Powerful questions for these conversations will depend on where each person is with their career thinking:

  • For people who are stuck or not sure what to do, looking for motivations and strengths will help: "what do you enjoy most currently?", "who is a role model for you and why?", "if money wasn't an issue, what would you do for work?"

  • If someone is clear where they want to get to, focus on action oriented questions: "what have you tried so far?", "who can you connect with to make that happen?", "what can I do to support"

Finally, you are still a leader and probably line manager so feel free to step out of coach mode and signal you are going to offer an idea or some information. You may also want to give lots of permission for your people to explore your organisation and others by networking and taking on side-projects - this may break any implicit feeling that looking across a broad horizon is an act of disloyalty.

 

What should I do now?


Just start. It's that simple. If you aren't already having deep, curious conversations with your people about their careers, begin now. Don't wait until you are seeing signs of disengagement or a lack of motivation before you weave these dialogues in to your everyday leadership practice.

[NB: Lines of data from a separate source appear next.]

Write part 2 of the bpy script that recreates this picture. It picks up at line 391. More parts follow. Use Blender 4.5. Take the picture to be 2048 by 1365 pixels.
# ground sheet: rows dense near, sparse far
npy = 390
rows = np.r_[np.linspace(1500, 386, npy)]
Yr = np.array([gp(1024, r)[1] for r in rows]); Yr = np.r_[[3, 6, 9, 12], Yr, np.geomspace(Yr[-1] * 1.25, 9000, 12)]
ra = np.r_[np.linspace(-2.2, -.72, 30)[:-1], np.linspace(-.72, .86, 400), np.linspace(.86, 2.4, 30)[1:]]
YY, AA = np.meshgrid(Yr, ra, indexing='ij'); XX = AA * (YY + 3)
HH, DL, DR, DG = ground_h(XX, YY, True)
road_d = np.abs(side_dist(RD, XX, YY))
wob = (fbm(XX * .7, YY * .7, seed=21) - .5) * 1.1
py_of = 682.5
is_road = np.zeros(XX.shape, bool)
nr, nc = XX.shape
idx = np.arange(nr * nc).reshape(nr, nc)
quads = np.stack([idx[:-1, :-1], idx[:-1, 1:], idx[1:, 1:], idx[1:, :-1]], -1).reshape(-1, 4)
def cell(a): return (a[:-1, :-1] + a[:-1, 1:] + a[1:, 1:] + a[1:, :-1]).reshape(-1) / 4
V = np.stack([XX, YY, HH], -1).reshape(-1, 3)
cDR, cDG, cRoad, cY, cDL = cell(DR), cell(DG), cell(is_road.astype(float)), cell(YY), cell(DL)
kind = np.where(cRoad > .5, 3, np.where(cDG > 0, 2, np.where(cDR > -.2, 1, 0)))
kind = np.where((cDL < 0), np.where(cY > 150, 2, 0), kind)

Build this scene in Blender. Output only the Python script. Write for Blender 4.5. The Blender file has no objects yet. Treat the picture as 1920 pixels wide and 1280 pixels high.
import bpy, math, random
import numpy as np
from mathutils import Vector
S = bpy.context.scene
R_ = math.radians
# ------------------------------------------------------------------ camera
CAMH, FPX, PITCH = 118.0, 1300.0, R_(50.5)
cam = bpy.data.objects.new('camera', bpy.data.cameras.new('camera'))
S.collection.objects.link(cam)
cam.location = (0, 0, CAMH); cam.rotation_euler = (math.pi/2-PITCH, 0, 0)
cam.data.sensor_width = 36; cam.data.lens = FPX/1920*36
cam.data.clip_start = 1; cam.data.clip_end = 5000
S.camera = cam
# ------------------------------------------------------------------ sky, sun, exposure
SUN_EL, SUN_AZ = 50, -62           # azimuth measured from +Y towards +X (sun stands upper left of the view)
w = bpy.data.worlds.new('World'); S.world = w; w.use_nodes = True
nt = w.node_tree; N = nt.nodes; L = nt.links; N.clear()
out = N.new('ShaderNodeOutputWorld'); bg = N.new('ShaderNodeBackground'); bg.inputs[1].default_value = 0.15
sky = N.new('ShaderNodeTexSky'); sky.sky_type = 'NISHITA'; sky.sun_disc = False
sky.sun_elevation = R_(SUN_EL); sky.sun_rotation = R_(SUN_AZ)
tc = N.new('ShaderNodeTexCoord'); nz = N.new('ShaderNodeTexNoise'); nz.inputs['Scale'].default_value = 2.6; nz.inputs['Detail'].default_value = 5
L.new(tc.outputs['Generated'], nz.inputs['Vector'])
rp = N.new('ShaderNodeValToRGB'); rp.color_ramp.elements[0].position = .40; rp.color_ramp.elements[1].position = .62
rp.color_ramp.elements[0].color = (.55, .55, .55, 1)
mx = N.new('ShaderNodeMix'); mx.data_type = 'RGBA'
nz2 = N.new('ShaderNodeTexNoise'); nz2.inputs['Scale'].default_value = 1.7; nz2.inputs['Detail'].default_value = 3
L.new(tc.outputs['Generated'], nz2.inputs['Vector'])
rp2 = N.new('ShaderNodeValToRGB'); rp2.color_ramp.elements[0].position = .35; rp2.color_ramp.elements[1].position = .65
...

If you sense there is something that's holding you back, reflect briefly on what that might be and then make a plan to address it. Your mindset and skillset can both be practiced and learned and this is often best done in real life; find a safe person to start with or engage in some deliberate practice with a peer to build your confidence.


I believe having the courage to have a running career coaching dialogue from day-one with your people will pay off enormously in their performance. Every winning team needs to change and renew itself. Being a great career coach is cornerstone of supporting this cycle of attracting, retaining and growing your people before they leave to take on their next challenge.